The concept of innovation has changed a lot over the years. There is an abundance of literature, particularly since the post-war period, trying to define this notion.
At the dawn of the 4th industrial revolution, in a world undergoing constant technological, environmental and societal change, the term "innovation", because it refers to the values of progress and novelty, is used intensively, even overused, and is declined under a series of terms: open innovation, participative innovation, social innovation, frugal innovation, inclusive innovation, radical innovation, disruptive innovation, etc.
Taking the different variations of the concept of innovation as a narrative arc, this exhibition brings together two 'reservoirs' of technical, industrial, human and societal advances specific to the Grand-Hornu: on the one hand, its design collection (XX-XXIth centuries) and, on the other, its Léon Plaetens archive collection (XVIII-XXth centuries).

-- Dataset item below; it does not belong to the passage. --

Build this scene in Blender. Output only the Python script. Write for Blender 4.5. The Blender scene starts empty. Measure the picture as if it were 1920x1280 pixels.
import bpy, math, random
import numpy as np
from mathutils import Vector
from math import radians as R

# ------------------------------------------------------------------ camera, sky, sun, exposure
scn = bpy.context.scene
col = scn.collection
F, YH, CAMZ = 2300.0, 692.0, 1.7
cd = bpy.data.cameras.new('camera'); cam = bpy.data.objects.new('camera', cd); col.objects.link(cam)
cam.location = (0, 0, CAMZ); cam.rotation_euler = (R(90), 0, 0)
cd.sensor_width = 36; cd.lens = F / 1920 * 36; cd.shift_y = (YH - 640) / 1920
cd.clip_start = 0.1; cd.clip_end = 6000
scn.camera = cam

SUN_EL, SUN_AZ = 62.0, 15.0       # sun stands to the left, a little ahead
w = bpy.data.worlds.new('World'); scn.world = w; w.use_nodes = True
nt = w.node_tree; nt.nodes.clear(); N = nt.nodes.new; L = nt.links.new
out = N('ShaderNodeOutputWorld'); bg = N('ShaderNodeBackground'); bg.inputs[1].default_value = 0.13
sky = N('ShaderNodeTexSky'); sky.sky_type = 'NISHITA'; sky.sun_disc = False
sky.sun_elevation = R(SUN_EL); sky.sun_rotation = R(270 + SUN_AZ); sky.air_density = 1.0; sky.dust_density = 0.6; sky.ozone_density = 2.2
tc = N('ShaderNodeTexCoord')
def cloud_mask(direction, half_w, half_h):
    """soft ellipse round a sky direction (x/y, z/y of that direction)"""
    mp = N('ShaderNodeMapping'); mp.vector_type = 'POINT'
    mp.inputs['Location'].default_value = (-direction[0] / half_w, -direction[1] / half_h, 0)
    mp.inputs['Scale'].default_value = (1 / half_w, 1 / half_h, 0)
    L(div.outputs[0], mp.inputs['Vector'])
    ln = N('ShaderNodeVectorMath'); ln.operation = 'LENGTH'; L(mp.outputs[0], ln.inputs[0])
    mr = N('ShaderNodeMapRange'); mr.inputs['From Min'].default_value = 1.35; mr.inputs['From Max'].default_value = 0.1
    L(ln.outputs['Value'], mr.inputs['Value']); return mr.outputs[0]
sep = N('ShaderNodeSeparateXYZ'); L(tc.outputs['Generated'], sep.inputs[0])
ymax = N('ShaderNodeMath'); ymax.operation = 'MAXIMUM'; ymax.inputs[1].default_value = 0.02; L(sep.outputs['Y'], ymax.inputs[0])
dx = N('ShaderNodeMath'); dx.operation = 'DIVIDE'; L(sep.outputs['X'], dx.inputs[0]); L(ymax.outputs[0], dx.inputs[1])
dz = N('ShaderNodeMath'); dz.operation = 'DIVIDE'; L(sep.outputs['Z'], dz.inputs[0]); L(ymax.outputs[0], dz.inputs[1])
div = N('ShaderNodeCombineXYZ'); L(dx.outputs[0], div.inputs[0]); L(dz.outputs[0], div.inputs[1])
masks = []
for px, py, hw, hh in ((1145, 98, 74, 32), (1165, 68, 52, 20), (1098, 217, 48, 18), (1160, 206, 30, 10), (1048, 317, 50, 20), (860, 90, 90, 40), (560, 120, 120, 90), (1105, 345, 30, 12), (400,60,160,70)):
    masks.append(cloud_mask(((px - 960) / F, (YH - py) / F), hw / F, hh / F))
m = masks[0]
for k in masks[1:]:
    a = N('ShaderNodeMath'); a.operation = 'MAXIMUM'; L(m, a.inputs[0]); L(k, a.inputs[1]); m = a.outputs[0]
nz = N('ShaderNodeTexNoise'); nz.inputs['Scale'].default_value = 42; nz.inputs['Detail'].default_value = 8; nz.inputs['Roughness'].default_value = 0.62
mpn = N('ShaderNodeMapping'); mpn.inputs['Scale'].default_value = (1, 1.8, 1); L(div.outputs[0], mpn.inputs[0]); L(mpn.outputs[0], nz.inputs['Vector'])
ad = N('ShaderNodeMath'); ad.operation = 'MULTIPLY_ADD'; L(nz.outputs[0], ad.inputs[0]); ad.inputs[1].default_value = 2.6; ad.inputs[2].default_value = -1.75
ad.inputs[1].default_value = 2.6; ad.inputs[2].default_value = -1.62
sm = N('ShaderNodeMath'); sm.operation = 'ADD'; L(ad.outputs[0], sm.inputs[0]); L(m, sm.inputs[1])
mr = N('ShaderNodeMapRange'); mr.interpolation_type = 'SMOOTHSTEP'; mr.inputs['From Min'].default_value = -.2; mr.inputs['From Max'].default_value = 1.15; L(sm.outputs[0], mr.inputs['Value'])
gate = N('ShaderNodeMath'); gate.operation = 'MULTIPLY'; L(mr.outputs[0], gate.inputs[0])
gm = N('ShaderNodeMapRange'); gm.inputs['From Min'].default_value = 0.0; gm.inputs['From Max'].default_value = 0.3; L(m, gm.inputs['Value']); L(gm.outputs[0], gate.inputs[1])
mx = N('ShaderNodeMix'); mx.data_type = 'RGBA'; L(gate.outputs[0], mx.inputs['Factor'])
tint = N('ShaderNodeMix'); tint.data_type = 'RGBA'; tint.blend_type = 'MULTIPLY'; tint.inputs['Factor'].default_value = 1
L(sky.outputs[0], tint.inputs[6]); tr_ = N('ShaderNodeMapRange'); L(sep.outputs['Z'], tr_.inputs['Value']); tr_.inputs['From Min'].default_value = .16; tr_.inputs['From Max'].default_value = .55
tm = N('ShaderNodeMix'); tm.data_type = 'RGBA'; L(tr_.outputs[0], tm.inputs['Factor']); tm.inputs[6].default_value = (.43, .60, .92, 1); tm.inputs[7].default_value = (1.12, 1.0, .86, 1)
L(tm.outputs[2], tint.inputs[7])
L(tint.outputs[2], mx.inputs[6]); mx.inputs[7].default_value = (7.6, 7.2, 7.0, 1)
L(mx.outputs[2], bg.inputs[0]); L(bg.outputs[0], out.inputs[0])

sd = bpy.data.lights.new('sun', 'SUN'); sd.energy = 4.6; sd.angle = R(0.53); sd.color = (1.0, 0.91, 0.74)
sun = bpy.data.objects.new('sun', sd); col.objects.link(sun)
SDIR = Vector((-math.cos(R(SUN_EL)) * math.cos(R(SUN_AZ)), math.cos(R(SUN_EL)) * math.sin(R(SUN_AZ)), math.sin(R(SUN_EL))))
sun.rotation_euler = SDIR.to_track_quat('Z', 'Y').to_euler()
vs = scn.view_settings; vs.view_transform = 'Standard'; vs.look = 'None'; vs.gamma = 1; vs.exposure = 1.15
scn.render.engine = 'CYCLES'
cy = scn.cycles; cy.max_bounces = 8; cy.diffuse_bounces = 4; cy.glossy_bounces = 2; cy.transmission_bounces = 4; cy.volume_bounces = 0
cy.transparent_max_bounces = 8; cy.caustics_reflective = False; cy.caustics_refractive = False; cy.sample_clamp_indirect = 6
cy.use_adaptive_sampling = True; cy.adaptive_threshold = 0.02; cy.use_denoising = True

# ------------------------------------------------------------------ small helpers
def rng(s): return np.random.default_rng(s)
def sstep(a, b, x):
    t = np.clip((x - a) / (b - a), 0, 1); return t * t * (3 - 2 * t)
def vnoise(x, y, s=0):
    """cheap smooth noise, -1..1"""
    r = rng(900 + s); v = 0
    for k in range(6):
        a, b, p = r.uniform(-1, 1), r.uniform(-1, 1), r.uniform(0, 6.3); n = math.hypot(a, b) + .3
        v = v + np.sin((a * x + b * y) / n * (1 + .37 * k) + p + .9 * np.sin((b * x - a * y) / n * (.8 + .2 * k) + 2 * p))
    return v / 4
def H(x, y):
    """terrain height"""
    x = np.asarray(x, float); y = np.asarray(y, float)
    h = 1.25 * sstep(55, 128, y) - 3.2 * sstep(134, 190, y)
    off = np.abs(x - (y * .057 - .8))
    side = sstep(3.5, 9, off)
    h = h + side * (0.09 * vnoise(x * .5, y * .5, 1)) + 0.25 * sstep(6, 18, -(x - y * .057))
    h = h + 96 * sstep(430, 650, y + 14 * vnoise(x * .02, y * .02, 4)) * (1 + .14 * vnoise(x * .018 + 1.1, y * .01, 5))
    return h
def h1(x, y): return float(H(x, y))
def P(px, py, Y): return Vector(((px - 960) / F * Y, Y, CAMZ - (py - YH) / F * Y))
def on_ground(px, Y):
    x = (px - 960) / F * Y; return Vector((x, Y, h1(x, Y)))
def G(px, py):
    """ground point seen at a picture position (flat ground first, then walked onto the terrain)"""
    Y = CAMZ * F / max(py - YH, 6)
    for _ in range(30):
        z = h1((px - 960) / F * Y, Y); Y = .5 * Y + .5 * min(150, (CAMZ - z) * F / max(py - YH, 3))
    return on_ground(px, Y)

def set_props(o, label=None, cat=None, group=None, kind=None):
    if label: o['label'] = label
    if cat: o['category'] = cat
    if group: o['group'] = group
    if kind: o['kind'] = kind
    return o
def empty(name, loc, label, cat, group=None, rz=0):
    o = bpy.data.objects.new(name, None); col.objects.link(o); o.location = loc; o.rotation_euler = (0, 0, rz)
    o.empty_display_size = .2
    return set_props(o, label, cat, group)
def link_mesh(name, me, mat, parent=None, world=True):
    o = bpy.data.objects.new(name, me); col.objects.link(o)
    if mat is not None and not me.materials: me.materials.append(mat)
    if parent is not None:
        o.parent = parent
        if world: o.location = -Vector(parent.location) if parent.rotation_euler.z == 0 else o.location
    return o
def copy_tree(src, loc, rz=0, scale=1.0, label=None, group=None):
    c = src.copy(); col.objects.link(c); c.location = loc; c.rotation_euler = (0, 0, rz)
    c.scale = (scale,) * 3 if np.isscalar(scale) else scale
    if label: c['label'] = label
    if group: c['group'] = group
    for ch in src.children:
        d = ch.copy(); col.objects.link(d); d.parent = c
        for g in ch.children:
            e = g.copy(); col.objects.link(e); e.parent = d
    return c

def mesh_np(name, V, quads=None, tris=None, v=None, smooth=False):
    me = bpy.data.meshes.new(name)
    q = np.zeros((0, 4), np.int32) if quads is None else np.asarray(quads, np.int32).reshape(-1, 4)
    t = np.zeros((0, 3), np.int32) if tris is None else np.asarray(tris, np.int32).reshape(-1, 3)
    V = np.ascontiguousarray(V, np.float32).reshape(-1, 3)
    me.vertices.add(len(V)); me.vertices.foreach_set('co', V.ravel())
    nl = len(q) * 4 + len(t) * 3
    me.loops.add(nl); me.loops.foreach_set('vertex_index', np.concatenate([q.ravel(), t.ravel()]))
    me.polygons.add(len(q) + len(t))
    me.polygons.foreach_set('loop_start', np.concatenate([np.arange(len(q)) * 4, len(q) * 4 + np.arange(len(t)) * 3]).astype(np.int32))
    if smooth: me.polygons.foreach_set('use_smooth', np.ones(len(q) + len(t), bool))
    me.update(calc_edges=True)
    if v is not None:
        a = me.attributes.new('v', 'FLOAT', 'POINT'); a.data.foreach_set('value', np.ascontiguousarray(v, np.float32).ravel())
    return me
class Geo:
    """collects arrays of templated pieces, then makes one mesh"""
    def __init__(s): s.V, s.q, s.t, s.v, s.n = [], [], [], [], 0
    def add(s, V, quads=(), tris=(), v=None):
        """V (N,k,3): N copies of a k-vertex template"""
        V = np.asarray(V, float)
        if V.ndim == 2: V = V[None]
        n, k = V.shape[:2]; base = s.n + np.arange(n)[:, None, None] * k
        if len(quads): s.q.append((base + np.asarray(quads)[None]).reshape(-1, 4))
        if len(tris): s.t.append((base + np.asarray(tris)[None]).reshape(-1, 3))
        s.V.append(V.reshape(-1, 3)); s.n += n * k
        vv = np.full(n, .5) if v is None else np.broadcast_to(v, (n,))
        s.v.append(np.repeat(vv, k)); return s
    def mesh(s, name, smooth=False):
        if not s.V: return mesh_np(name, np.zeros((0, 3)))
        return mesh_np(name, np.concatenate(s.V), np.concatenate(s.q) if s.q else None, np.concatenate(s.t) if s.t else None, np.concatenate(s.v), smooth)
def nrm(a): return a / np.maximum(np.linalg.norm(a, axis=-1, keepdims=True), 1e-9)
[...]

Since its creation in 2014, the CID has set itself the task of promoting responsible, non-standard - even militant - and open innovations in the fields of design and architecture to the general public. This forward-looking and discursive vision is reflected both in the programming of the CID's exhibitions and in the acquisitions that follow. In fact, the CID's design collection is oriented, following the general evolution of the phenomena that work in the world of creation, towards objects that value the creative process itself and the new instruments invented in this movement.
The Léon Plaetens historical archive, which includes more than a thousand precious iconographic and textual documents, reflects the many technical and social innovations that were developed in Grand-Hornu, mainly under the influence of its founder, Henri De Gorge.